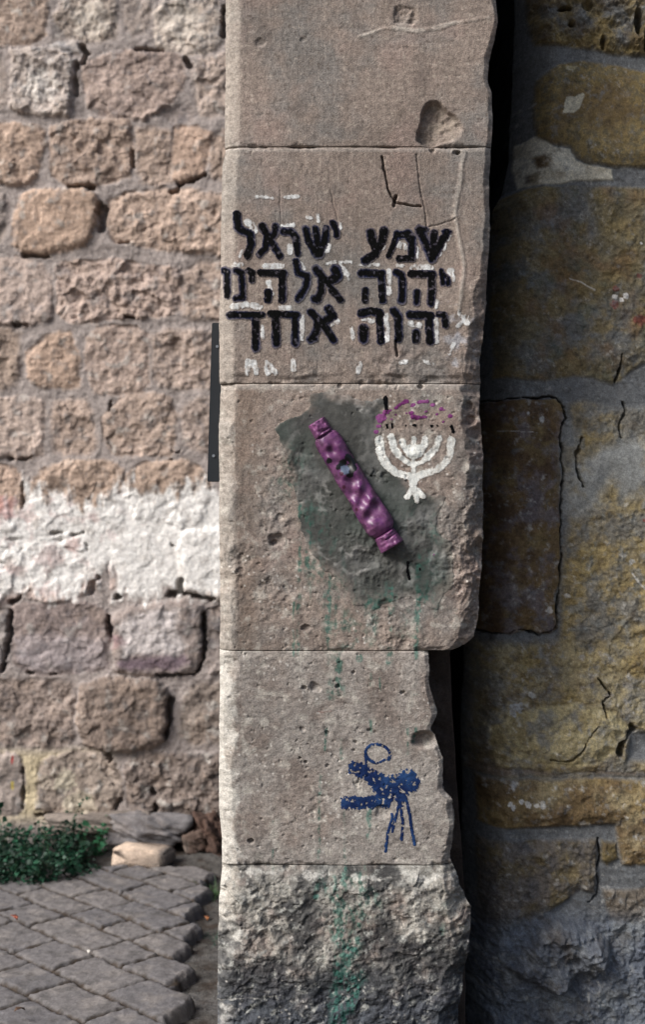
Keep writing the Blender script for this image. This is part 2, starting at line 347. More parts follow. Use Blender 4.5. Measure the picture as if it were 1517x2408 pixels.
# green run-off stains
G = np.zeros(U.shape)
for (f, x0, y0, x1, y1, wd_, a) in [(c6, 500, 820, 490, 1560, 22, .9), (c6, 545, 900, 530, 1120, 34, 1.), (c6, 650, 1050, 640, 1620, 30, .8), (c6, 690, 1280, 690, 1620, 34, .8), (c6, 790, 1450, 800, 1580, 40, 1.2),
        (c6, 770, 1150, 775, 1330, 26, .6), (c6, 960, 1230, 950, 1600, 34, .9), (c6, 1095, 950, 1095, 1400, 44, .8), (c6, 1085, 1380, 1090, 1580, 24, .9), (c6, 470, 1300, 465, 1570, 16, .7), (c6, 440, 600, 400, 760, 30, .5),
        (c7, 640, 100, 700, 150, 60, .7), (c7, 690, 150, 695, 290, 38, 1.1), (c7, 700, 290, 705, 640, 20, .75), (c7, 860, 150, 850, 620, 18, .8), (c7, 905, 180, 910, 300, 10, .8), (c7, 640, 480, 625, 600, 14, .8),
        (c7, 605, 700, 590, 1160, 20, .7), (c7, 370, 960, 368, 1200, 16, .5), (c7, 720, 880, 725, 1200, 22, .6), (c7, 850, 900, 825, 1230, 22, .8), (c7, 600, 1180, 580, 1340, 26, .9), (c7, 830, 1200, 810, 1400, 40, .9),
        (c7, 700, 1250, 690, 1980, 90, 1.), (c7, 790, 1250, 750, 1900, 90, 1.), (c7, 620, 1250, 640, 1500, 60, .7), (c7, 1040, 440, 1040, 620, 16, .8), (c7, 1090, 490, 1070, 560, 22, .9), (c7, 1250, 1300, 1220, 1500, 60, .35), (c7, 1060, 320, 1100, 310, 16, .7)]:
    p0, p1 = f(x0, y0), f(x1, y1)
    b = boxed(U, V, [p0, p1], 60)
    d = seg_d(U[b] + 7 * fbm(x[b], y[b] * .3, 22, 3, 120), V[b], [p0, p1])
    G[b] = np.maximum(G[b], a * sst(wd_ * K7 * .8, wd_ * K7 * .1, d))
for (gu_, gv_, ru, rv, a) in [(760, 1350, 60, 130, .55), (880, 1440, 110, 90, .6), (740, 1240, 40, 90, .6), (1000, 1370, 70, 130, .5), (830, 1520, 60, 22, 1.), (790, 1625, 26, 40, .9), (840, 2130, 70, 60, .8), (810, 2280, 60, 90, .6), (690, 1130, 60, 110, .5), (1000, 1240, 60, 90, .4), (960, 1480, 90, 40, .5), (800, 1470, 50, 60, .6)]:
    G = np.maximum(G, a * np.clip(1.25 * blob(U, V, gu_, gv_, ru, rv), 0, 1) ** .7)
G = G * sst(-0.2, 0.4, fbm(x, y * 0.55, 24, 5, 121, .6) + 0.3 * (G - .5)) * sst(-.35, .25, fbm(x, y * .8, 80, 3, 124))
Cg = mix(np.zeros_like(C) + lin(30, 88, 76), lin(64, 112, 102), sst(-.2, .5, n2))
C = mix(C, Cg, np.clip(G * 1.9, 0, 1) * 0.72)
P6 = lambda l: [c6(*p) for p in l]
# small black brush marks and smudges that stay in the stone's colour
C = mix(C, lin(40, 34, 34), 0.8 * sst(0, 3, 4 - seg_d(U, V + 4 * fbm(x, y, 40, 3, 122), P6([(575, 838), (620, 842), (660, 850)])) + 5 * fbm(x, y, 50, 3, 123)))
C = mix(C, lin(120, 70, 66), 0.6 * sst(0, 2, 2 - seg_d(U, V + 3 * fbm(x, y, 40, 3, 122), [c7(590, 410), c7(660, 405)])))

YF = -H                                            # front face
# returns to the left and right, then the closed back
def returns(rows):
    """grid of left return + front + right return for these rows"""
    dep = np.array([0.5, 0.42, 0.34, 0.27, 0.21, 0.16, 0.12, 0.09, 0.065, 0.045, 0.03, 0.018, 0.009])
    Ue, Ve = U[rows], V[rows]
    X, Z = px2w(Ue, Ve, 0.0); Yf = YF[rows]
    nrow = len(Ue)
    nl = 0.006 * fbm(np.repeat(Z[:, :1], len(dep), 1), np.repeat(dep[None], nrow, 0), 12, 4, 130)
    Xl = X[:, :1] + nl * (dep / (dep + .02)); Yl = Yf[:, :1] + dep[None]
    nr_ = 0.014 * fbm(np.repeat(Z[:, :1], len(dep), 1), np.repeat(dep[None], nrow, 0), 10, 4, 131)
    Xr = X[:, -1:] + (nr_ - 0.012 * np.minimum(dep / .1, 1))[:, ::-1] * 1; Yr = Yf[:, -1:] + dep[None, ::-1]
    Zl = np.repeat(Z[:, :1], len(dep), 1)
    XX = np.concatenate([Xl, X, Xr], 1); YY = np.concatenate([Yl, Yf, Yr], 1); ZZ = np.concatenate([Zl, Z, Zl], 1)
    Cl = np.repeat(C[rows][:, :1], len(dep), 1); Cr = np.repeat(C[rows][:, -1:] * 0.9, len(dep), 1)
    return XX, YY, ZZ, np.concatenate([Cl, C[rows], Cr], 1)
pillar = tag(empty('stone_pillar', (px2w(820, 0, 0)[0], 0.2, 0.0)), 'tall pale limestone gate jamb of five big blocks painted with black Hebrew lettering', 'pillar')
row_blk = np.searchsorted(JV, vr)
blk_lab = ['topmost smooth block with a shell shaped chip low on the right', 'cracked block carrying the three painted lines of lettering', 'rough block with cement patch and purple case',
           'tooled block with blue paint splash and broken right edge', 'heavily pitted rough foot block with dark grime']
for k in range(5):
    r = np.where(row_blk == k)[0]
    XX, YY, ZZ, CC = returns(slice(r[0], r[-1] + 1))
    n, m = XX.shape
    base = n * m; ev = []; eq = []; ec = []
    for rowi in (0, n - 1):                        # top and bottom beds
        back = np.stack([XX[rowi], np.full(m, 0.5), ZZ[rowi]], -1)
        i0 = base + len(ev) * m if False else base + sum(len(e) for e in ev)
        ev.append(back); ec.append(CC[rowi])
        a = np.arange(m - 1); fr = rowi * m + a
        q = np.stack([fr, fr + 1, i0 + a + 1, i0 + a], -1)
        eq.append(q if rowi == 0 else q[:, ::-1])
    a = np.arange(n - 1)
    eq.append(np.stack([a * m, a * m + m - 1, (a + 1) * m + m - 1, (a + 1) * m], -1))
    o = grid_obj('ashlar_block', XX, YY, ZZ, CC, M_pillar, pillar, extra=(np.concatenate(ev), np.concatenate(eq), np.concatenate(ec)))
    o['label'] = blk_lab[k]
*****
### The request:
Leave out the pictures and restate everything else word for word.

### Full solution:
Keep writing the Blender script for this image. This is part 2, starting at line 347. More parts follow. Use Blender 4.5. Measure the picture as if it were 1517x2408 pixels.
# green run-off stains
G = np.zeros(U.shape)
for (f, x0, y0, x1, y1, wd_, a) in [(c6, 500, 820, 490, 1560, 22, .9), (c6, 545, 900, 530, 1120, 34, 1.), (c6, 650, 1050, 640, 1620, 30, .8), (c6, 690, 1280, 690, 1620, 34, .8), (c6, 790, 1450, 800, 1580, 40, 1.2),
        (c6, 770, 1150, 775, 1330, 26, .6), (c6, 960, 1230, 950, 1600, 34, .9), (c6, 1095, 950, 1095, 1400, 44, .8), (c6, 1085, 1380, 1090, 1580, 24, .9), (c6, 470, 1300, 465, 1570, 16, .7), (c6, 440, 600, 400, 760, 30, .5),
        (c7, 640, 100, 700, 150, 60, .7), (c7, 690, 150, 695, 290, 38, 1.1), (c7, 700, 290, 705, 640, 20, .75), (c7, 860, 150, 850, 620, 18, .8), (c7, 905, 180, 910, 300, 10, .8), (c7, 640, 480, 625, 600, 14, .8),
        (c7, 605, 700, 590, 1160, 20, .7), (c7, 370, 960, 368, 1200, 16, .5), (c7, 720, 880, 725, 1200, 22, .6), (c7, 850, 900, 825, 1230, 22, .8), (c7, 600, 1180, 580, 1340, 26, .9), (c7, 830, 1200, 810, 1400, 40, .9),
        (c7, 700, 1250, 690, 1980, 90, 1.), (c7, 790, 1250, 750, 1900, 90, 1.), (c7, 620, 1250, 640, 1500, 60, .7), (c7, 1040, 440, 1040, 620, 16, .8), (c7, 1090, 490, 1070, 560, 22, .9), (c7, 1250, 1300, 1220, 1500, 60, .35), (c7, 1060, 320, 1100, 310, 16, .7)]:
    p0, p1 = f(x0, y0), f(x1, y1)
    b = boxed(U, V, [p0, p1], 60)
    d = seg_d(U[b] + 7 * fbm(x[b], y[b] * .3, 22, 3, 120), V[b], [p0, p1])
    G[b] = np.maximum(G[b], a * sst(wd_ * K7 * .8, wd_ * K7 * .1, d))
for (gu_, gv_, ru, rv, a) in [(760, 1350, 60, 130, .55), (880, 1440, 110, 90, .6), (740, 1240, 40, 90, .6), (1000, 1370, 70, 130, .5), (830, 1520, 60, 22, 1.), (790, 1625, 26, 40, .9), (840, 2130, 70, 60, .8), (810, 2280, 60, 90, .6), (690, 1130, 60, 110, .5), (1000, 1240, 60, 90, .4), (960, 1480, 90, 40, .5), (800, 1470, 50, 60, .6)]:
    G = np.maximum(G, a * np.clip(1.25 * blob(U, V, gu_, gv_, ru, rv), 0, 1) ** .7)
G = G * sst(-0.2, 0.4, fbm(x, y * 0.55, 24, 5, 121, .6) + 0.3 * (G - .5)) * sst(-.35, .25, fbm(x, y * .8, 80, 3, 124))
Cg = mix(np.zeros_like(C) + lin(30, 88, 76), lin(64, 112, 102), sst(-.2, .5, n2))
C = mix(C, Cg, np.clip(G * 1.9, 0, 1) * 0.72)
P6 = lambda l: [c6(*p) for p in l]
# small black brush marks and smudges that stay in the stone's colour
C = mix(C, lin(40, 34, 34), 0.8 * sst(0, 3, 4 - seg_d(U, V + 4 * fbm(x, y, 40, 3, 122), P6([(575, 838), (620, 842), (660, 850)])) + 5 * fbm(x, y, 50, 3, 123)))
C = mix(C, lin(120, 70, 66), 0.6 * sst(0, 2, 2 - seg_d(U, V + 3 * fbm(x, y, 40, 3, 122), [c7(590, 410), c7(660, 405)])))

YF = -H                                            # front face
# returns to the left and right, then the closed back
def returns(rows):
    """grid of left return + front + right return for these rows"""
    dep = np.array([0.5, 0.42, 0.34, 0.27, 0.21, 0.16, 0.12, 0.09, 0.065, 0.045, 0.03, 0.018, 0.009])
    Ue, Ve = U[rows], V[rows]
    X, Z = px2w(Ue, Ve, 0.0); Yf = YF[rows]
    nrow = len(Ue)
    nl = 0.006 * fbm(np.repeat(Z[:, :1], len(dep), 1), np.repeat(dep[None], nrow, 0), 12, 4, 130)
    Xl = X[:, :1] + nl * (dep / (dep + .02)); Yl = Yf[:, :1] + dep[None]
    nr_ = 0.014 * fbm(np.repeat(Z[:, :1], len(dep), 1), np.repeat(dep[None], nrow, 0), 10, 4, 131)
    Xr = X[:, -1:] + (nr_ - 0.012 * np.minimum(dep / .1, 1))[:, ::-1] * 1; Yr = Yf[:, -1:] + dep[None, ::-1]
    Zl = np.repeat(Z[:, :1], len(dep), 1)
    XX = np.concatenate([Xl, X, Xr], 1); YY = np.concatenate([Yl, Yf, Yr], 1); ZZ = np.concatenate([Zl, Z, Zl], 1)
    Cl = np.repeat(C[rows][:, :1], len(dep), 1); Cr = np.repeat(C[rows][:, -1:] * 0.9, len(dep), 1)
    return XX, YY, ZZ, np.concatenate([Cl, C[rows], Cr], 1)
pillar = tag(empty('stone_pillar', (px2w(820, 0, 0)[0], 0.2, 0.0)), 'tall pale limestone gate jamb of five big blocks painted with black Hebrew lettering', 'pillar')
row_blk = np.searchsorted(JV, vr)
blk_lab = ['topmost smooth block with a shell shaped chip low on the right', 'cracked block carrying the three painted lines of lettering', 'rough block with cement patch and purple case',
           'tooled block with blue paint splash and broken right edge', 'heavily pitted rough foot block with dark grime']
for k in range(5):
    r = np.where(row_blk == k)[0]
    XX, YY, ZZ, CC = returns(slice(r[0], r[-1] + 1))
    n, m = XX.shape
    base = n * m; ev = []; eq = []; ec = []
    for rowi in (0, n - 1):                        # top and bottom beds
        back = np.stack([XX[rowi], np.full(m, 0.5), ZZ[rowi]], -1)
        i0 = base + len(ev) * m if False else base + sum(len(e) for e in ev)
        ev.append(back); ec.append(CC[rowi])
        a = np.arange(m - 1); fr = rowi * m + a
        q = np.stack([fr, fr + 1, i0 + a + 1, i0 + a], -1)
        eq.append(q if rowi == 0 else q[:, ::-1])
    a = np.arange(n - 1)
    eq.append(np.stack([a * m, a * m + m - 1, (a + 1) * m + m - 1, (a + 1) * m], -1))
    o = grid_obj('ashlar_block', XX, YY, ZZ, CC, M_pillar, pillar, extra=(np.concatenate(ev), np.concatenate(eq), np.concatenate(ec)))
    o['label'] = blk_lab[k]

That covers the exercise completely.